START
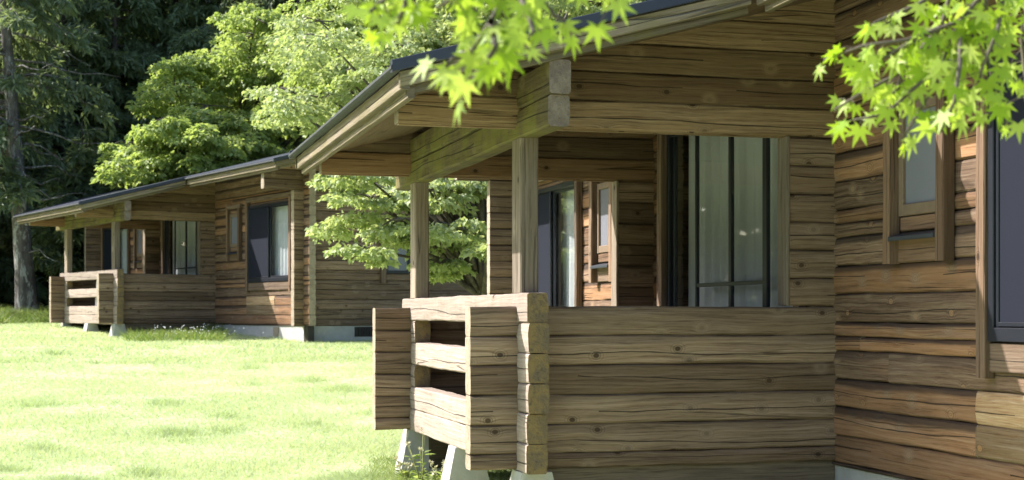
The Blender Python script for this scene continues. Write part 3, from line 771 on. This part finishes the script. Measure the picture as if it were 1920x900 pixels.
# pale tree between the cabins
poly = [(560, 60), (620, 10), (700, -60), (1000, -80), (1290, -60), (1260, 60), (1000, 120), (760, 160), (620, 270), (540, 240), (530, 160)]
cl = pxclumps(poly, 62, 21.5, 25.5, .5, .85, 5)
poly = [(610, 320), (760, 320), (930, 330), (930, 560), (860, 540), (760, 470), (690, 500), (670, 440), (640, 380)]
cl += pxclumps(poly, 34, 19.5, 22.5, .35, .6, 9)
broadleaf('flowering_tree', gbase(900, 22.5), 7, cl, 'pale leafed tree spreading between the two cabins', 'pale', .085, 115, trunk_r=.13, droop=.25)
poly = [(560, 0), (640, -80), (900, -90), (1000, 60), (760, 150), (600, 180)]
cl = pxclumps(poly, 40, 30, 35, .8, 1.3, 15)
broadleaf('maple_tree', gbase(1070, 35), 9, cl, 'yellow green tree filling the gap above the near porch roof', 'maple', .11, 120, trunk_r=.15)

# ------------------------------------------------------------------ foreground maple
def maple_leaf():
    lob = [(-2.2, .5), (-1.45, .8), (-.74, .97), (0, 1.05), (.74, .97), (1.45, .8), (2.2, .5)]
    pts = [(0, -.06)]
    for i, (a, l) in enumerate(lob):
        pts.append((math.sin(a)*l*.52+math.cos(a)*-.115*l, math.cos(a)*l*.52+math.sin(a)*.115*l))
        pts.append((math.sin(a)*l, math.cos(a)*l))
        pts.append((math.sin(a)*l*.52+math.cos(a)*.115*l, math.cos(a)*l*.52-math.sin(a)*.115*l))
        if i < 6:
            m = (a+lob[i+1][0])/2; pts.append((math.sin(m)*.36, math.cos(m)*.36))
    return pts
ML = maple_leaf()
def fore_maple():
    base = cr(2.35, 3.3); base.z = float(ground_z(base.x, base.y))-.05
    root = empty('maple_tree', base, 'foreground maple with large backlit star shaped leaves hanging into view', 'tree')
    paths = []
    t1 = base+Vector((0, 0, 1.6)); t2 = cr(2.2, 3.35, base.z+2.5); t3 = cr(1.95, 3.4, base.z+3.3)
    paths.append(([base, t1, t2, t3], [.11, .09, .07, .05]))
    hubR = cw(1850, -120, 3.45); hubM = cw(980, -140, 2.75); hubL = cw(800, -120, 2.7)
    paths.append(([t2, t2.lerp(hubR, .5)+Vector((0, 0, .15)), hubR], [.045, .03, .014]))
    paths.append(([t3, t3.lerp(hubM, .5)+Vector((0, 0, .25)), hubM, hubM.lerp(hubL, .5)+Vector((0, 0, .03)), hubL], [.045, .03, .016, .012, .008]))
    TW = []
    right = [[(1850, -120), (1850, -20), (1800, 40), (1700, 75), (1620, 85), (1545, 112)],
             [(1850, -120), (1790, -40), (1765, 50), (1690, 135), (1610, 178), (1565, 205)],
             [(1850, -20), (1790, 60), (1760, 140), (1730, 200), (1690, 262)],
             [(1850, -20), (1840, 60), (1855, 130), (1880, 190), (1890, 235)],
             [(1850, -120), (1930, -20), (1915, 70), (1920, 130), (1930, 190)],
             [(1790, -40), (1720, 10), (1670, 30), (1640, 42)],
             [(1765, 50), (1700, 120), (1680, 170), (1640, 205)],
             [(1800, 40), (1800, 120), (1790, 190), (1760, 250)],
             [(1850, -120), (1880, 0), (1870, 60), (1840, 130), (1830, 210)],
             [(1840, 60), (1780, 110), (1720, 160), (1660, 215), (1600, 225)],
             [(1765, 50), (1690, 90), (1640, 120), (1600, 130)]]
    mid = [[(980, -140), (960, -30), (920, 40), (885, 95), (860, 130)], [(920, 40), (930, 90), (900, 130), (880, 165)],
           [(980, -140), (1000, -20), (1040, 30), (1075, 45)], [(960, -30), (990, 20), (1000, 60), (980, 80)],
           [(800, -120), (770, -50), (720, 0), (690, 25)], [(770, -50), (760, 10), (745, 45)], [(980, -140), (890, -60), (850, -5), (820, 15)],
           [(920, 40), (950, 60), (950, 90)], [(980, -140), (1100, -70), (1140, -20), (1150, 10)], [(885, 95), (850, 110), (835, 125)], [(800, -120), (860, -40), (880, 10), (900, 30)]]
    for grp, d, den, n0 in ((right, 3.4, 38, .12), (mid, 2.72, 30, .3)):
        for tw in grp:
            dd = d+rnd.uniform(-.15, .15); k = len(tw)
            pts = [cw(x, y, dd+rnd.uniform(-.05, .05)+(0 if i else d-dd)) for i, (x, y) in enumerate(tw)]
            paths.append((pts, [.0065*(1-.75*i/k) for i in range(k)])); TW.append((pts, den, n0))
    Vs, Fs, Ts = [], [], []; nv = 0; petioles = []
    npt = len(ML); view = Vector((SN, CS, 0))
    for pts, den, n0 in TW:
        segs = [(a, b, (b-a).length) for a, b in zip(pts, pts[1:])]; tot = sum(x[2] for x in segs); n = int(tot*den)+3
        for i in range(n):
            t = n0+(1-n0)*(i+rnd.random())/n
            q = t*tot
            for a, b, l in segs:
                if q <= l: break
                q -= l
            p = a.lerp(b, min(1, q/l)); dirn = (b-a).normalized()
            off = Vector((rnd.uniform(-1, 1), rnd.uniform(-1, 1), rnd.uniform(-1, .25))).normalized()*rnd.uniform(.02, .055)
            q0 = p+off; petioles.append(([p, p.lerp(q0, .5)+Vector((0, 0, .004)), q0], [.0011, .0009, .0008]))
            tip = (dirn*.5+off.normalized()*.55+Vector((rnd.uniform(-.3, .3), rnd.uniform(-.3, .3), -.75))).normalized()
            nm = (Vector((0, 0, .8))-view*rnd.uniform(-.1, 1.1)+Vector((rnd.uniform(-.6, .6), rnd.uniform(-.6, .6), 0)))
            nm = (nm-tip*nm.dot(tip)).normalized(); sd = tip.cross(nm)
            sz = rnd.uniform(.03, .05); cup = rnd.uniform(-.1, .35)
            Vs.append([tuple(q0+sd*x*sz+tip*y*sz-nm*sz*cup*(x*x+.5*y*y)) for x, y in ML]+[tuple(q0+tip*.05*sz)])
            c = nv+npt
            for j in range(npt): Fs.append((nv+j, nv+(j+1) % npt, c))
            tn = (min(1, max(0, rnd.gauss(.5, .25))), max(0, min(1, rnd.gauss(.15, .3))))
            Ts += [tn]*npt; nv += npt+1
    V = np.array([v for L in Vs for v in L]); F = np.array(Fs)
    tubes('trunk', paths+petioles, BK['twig'], root, base, 6)
    npmesh('foliage', V, F, np.array(Ts), LF['fore'], root, tuple(base))
fore_maple()

# ------------------------------------------------------------------ grass
def grass():
    def blades(n, d0, d1, pw, x0, x1, h0, h1, w, name, mat, tone):
        d = d0+(d1-d0)*R.uniform(0, 1, n)**pw; px = R.uniform(x0, x1, n); r = (px-960)/2800*d
        X = d*SN+r*CS; Y = d*CS-r*SN; Z = ground_z(X, Y)
        nz = np.sin(X*2.3+1.2*np.sin(Y*1.7))*np.sin(Y*2.9+X*.6)
        keep = R.uniform(0, 1, n) < .8+.35*nz
        X, Y, Z, nz = X[keep], Y[keep], Z[keep], nz[keep]; n = len(X)
        big = np.sin(X*.8+2*np.sin(Y*.45))*np.sin(Y*.62+1.3*np.sin(X*.5))
        tuft = np.zeros(n)
        if name == 'grass':
            tc = R.integers(0, n, int(n/5000)); 
            for i in tc: tuft += np.exp(-((X-X[i])**2+(Y-Y[i])**2)/(R.uniform(.06, .22)**2))
            tuft = np.clip(tuft, 0, 1)
        hh = R.uniform(h0, h1, n)*(1+.3*nz+1.6*tuft); an = R.uniform(0, 6.283, n); ln = R.normal(0, 1.1, (n, 2))*hh[:, None]
        a = np.stack([X-np.cos(an)*w, Y-np.sin(an)*w, Z-.01], 1); b = np.stack([X+np.cos(an)*w, Y+np.sin(an)*w, Z-.01], 1)
        c = np.stack([X+ln[:, 0], Y+ln[:, 1], Z+hh], 1)
        V = np.stack([a, b, c], 1).reshape(-1, 3)
        o = npmesh(name, V, np.arange(len(V)).reshape(-1, 3), np.stack([np.clip(R.normal(.5, .25, n)+.15*nz+.14*big-.8*tuft, 0, 1), np.clip(R.uniform(0, 1, n)**2+.12*big, 0, 1)*(1-tuft)], 1), mat)
        o['kind'] = 'stuff'
    m = leaf('grass_blades', (.36, .455, .265), (.52, .595, .41), (.63, .67, .53), .5)
    blades(230000, 11.5, 24, 1.25, -120, 960, .018, .045, .004, 'grass', m, 0)
    blades(110000, 23, 38, 1., -150, 760, .025, .055, .008, 'grass', m, 0)
    m2 = leaf('tall_grass_blades', (.11, .2, .04), (.24, .33, .08), (.4, .42, .2), .4)
    blades(9000, 11.5, 13.6, 1, 690, 1010, .03, .11, .004, 'tall_grass', m2, 0)
    blades(6000, 27, 31.5, 1, 240, 420, .06, .22, .01, 'tall_grass', m2, 0)
    blades(7000, 34.5, 38, 1, -60, 130, .06, .3, .012, 'tall_grass', m2, 0)
    # small white flowers by the far porch
    n = 90; d = R.uniform(27.5, 30.5, n); px = R.normal(365, 55, n); px = np.clip(px, 290, 560); r = (px-960)/2800*d
    X = d*SN+r*CS; Y = d*CS-r*SN; Z = ground_z(X, Y)+R.uniform(.08, .26, n)
    P = np.stack([X, Y, Z], 1); s = .014
    V = np.concatenate([np.stack([P+np.array([-s, 0, 0]), P+np.array([0, -s, 0]), P+np.array([0, 0, s*1.2])], 1), np.stack([P+np.array([s, 0, 0]), P+np.array([0, -s, 0]), P+np.array([0, 0, s*1.2])], 1)]).reshape(-1, 3)
    o = npmesh('white_flowers', V, np.arange(len(V)).reshape(-1, 3), np.ones((2*n, 2)), plain('white_petals', (.75, .76, .7), .7, .05))
    o['kind'] = 'stuff'
grass()
# weeds beside the piers
def weed(px, d, h, label, stems):
    b = gbase(px, d); b.z += .06; root = empty('weed_plant', b, label, 'weed')
    paths = []; P = []; fl = []
    for k in range(stems):
        an = rnd.uniform(0, 6.28); ht = h*rnd.uniform(.6, 1); tip = b+Vector((math.cos(an)*ht*.35, math.sin(an)*ht*.35, ht))
        pts = [b, b.lerp(tip, .5)+Vector((0, 0, ht*.08)), tip]; paths.append((pts, [.005, .004, .002])); fl.append(tip)
        for j in range(7): P.append(b.lerp(tip, rnd.uniform(.1, .75)))
    tubes('stem', paths, plain('weed_stem', (.28, .3, .12), .7, .1), root, b, 5)
    P = np.array(P); n = len(P); D = R.normal(0, 1, (n, 3)); D[:, 2] = np.abs(D[:, 2])*.3
    V, F = diamonds(P, D, np.array([0, 0, 1.])+R.normal(0, .3, (n, 3)), R.uniform(.06, .12, n), R.uniform(.02, .04, n))
    npmesh('foliage', V, F, R.uniform(0, 1, (n, 2)), LF['maple'], root, tuple(b))
    hm = leaf('seed_head', (.45, .43, .3), (.6, .57, .45), None, .3)
    for tip in fl:
        n = 14; P = np.repeat(np.array([tip]), n, 0); D = R.normal(0, 1, (n, 3)); D[:, 2] += .5
        V, F = diamonds(P, D, R.normal(0, 1, (n, 3)), np.full(n, .035), np.full(n, .012))
        npmesh('flower_head', V, F, np.ones((n, 2)), hm, root, tuple(b))
weed(792, 11.9, .5, 'thin stemmed weed with pale seed heads before the farthest pier of the near porch', 5)
weed(760, 12.2, .22, 'low leafy weed at the outer foot of the farthest near porch pier', 7)
weed(828, 11.6, .26, 'leafy weed growing between the far and middle piers of the near porch', 8)
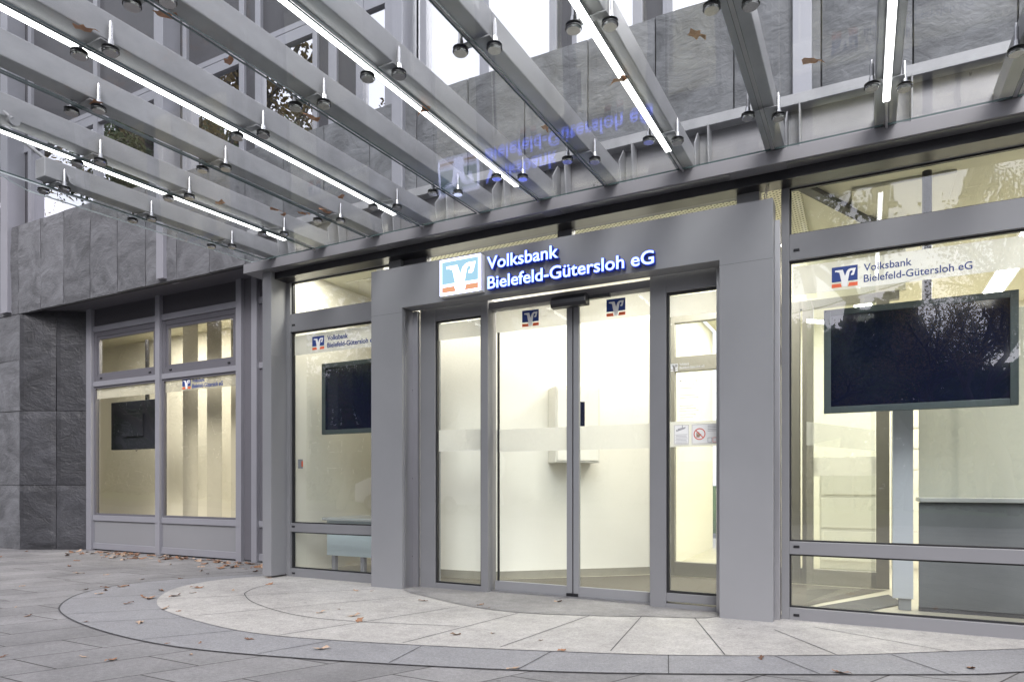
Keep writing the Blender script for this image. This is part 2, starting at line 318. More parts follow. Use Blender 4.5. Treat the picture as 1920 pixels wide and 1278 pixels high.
END
EXERCISE INSTRUCTIONS
Write down every line from the opening of the listing to the line with "broadleaf('maple_tree', gbase(1070, 35), 9, cl, 'yellow", both included, and nothing else; the pictures are omitted.

THE COMPLETED TASK
The Blender Python script for this scene continues. Write part 3, from line 771 on. This part finishes the script. Measure the picture as if it were 1920x900 pixels.
# pale tree between the cabins
poly = [(560, 60), (620, 10), (700, -60), (1000, -80), (1290, -60), (1260, 60), (1000, 120), (760, 160), (620, 270), (540, 240), (530, 160)]
cl = pxclumps(poly, 62, 21.5, 25.5, .5, .85, 5)
poly = [(610, 320), (760, 320), (930, 330), (930, 560), (860, 540), (760, 470), (690, 500), (670, 440), (640, 380)]
cl += pxclumps(poly, 34, 19.5, 22.5, .35, .6, 9)
broadleaf('flowering_tree', gbase(900, 22.5), 7, cl, 'pale leafed tree spreading between the two cabins', 'pale', .085, 115, trunk_r=.13, droop=.25)
poly = [(560, 0), (640, -80), (900, -90), (1000, 60), (760, 150), (600, 180)]
cl = pxclumps(poly, 40, 30, 35, .8, 1.3, 15)
broadleaf('maple_tree', gbase(1070, 35), 9, cl, 'yellow green tree filling the gap above the near porch roof', 'maple', .11, 120, trunk_r=.15)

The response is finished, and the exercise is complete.